Cargill-DMB project wrapped in ambiguity 

In their best-selling book “Freakonomics,” authors Steven D. Levitt and Stephen J. Dubner discuss residential real estate agents’ selling techniques. It turns out that when real estate ads use vague adjectives and descriptions, the homes sell for less. When real estate ads are specific, the homes sell for more because they have more intrinsic value.

Where have I recently been hearing vague adjectives and lack of specificity regarding real estate? On the Cargill-DMB proposed project in the Bay. They have no pictures of actual housing units, no specifics on square footage or price.

DMB representatives even concede that no one really knows yet how the project will look, so it is premature to comment. Is Cargill-DMB’s vagueness cause for concern? Should Peninsula residents trust these tactics?

Kaia Eakin
Redwood City

Let the dogs run free

I disagree with the proposed restrictions on dogs in Crissy Field. We humans are very good at advocating for our own species while consistently giving short shrift to animals that don’t have a voice.

We need to remember that animals have feelings, emotions and intelligent thoughts just like humans do. For San Francisco dogs, their time spent on outdoor runs are typically the highlights of their short lives.

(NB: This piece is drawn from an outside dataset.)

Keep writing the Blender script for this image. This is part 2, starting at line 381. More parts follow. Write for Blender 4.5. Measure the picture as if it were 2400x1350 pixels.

Dogs are meant to run and love to do so, like when fetching a ball. Our San Francisco dogs are on a leash or left cooped up indoors within the vast majority of The City’s houses and streets that are dedicated for the benefit of humans. The infrequent times dogs get to run around when they are taken to a park such as Crissy Field are really their special times.

Paul Kohler
San Francisco

Keeping cops safe on Muni

If two police fare inspectors cannot contain a Muni fare evader without a street-side witness’s help, as reported in the Sunday San Francisco Examiner — “Jiu-jitsu instructor saves officer during pummeling” — how safe can the passengers be when riding on Muni?

Most banks and other money-collecting windows have bulletproof glass windows to protect the money collectors, or they have unmanned electronic ticket-dispensing purchasing machines. On Muni, the driver sits alongside the fare collection machine and inspects the passes or transfers.

Perhaps Muni passengers should be required to obtain a Clipper card or transfer prior to boarding a vehicle, as they already do when boarding from the tunnel stations. This provision would be more expensive, but it would be safer for the police.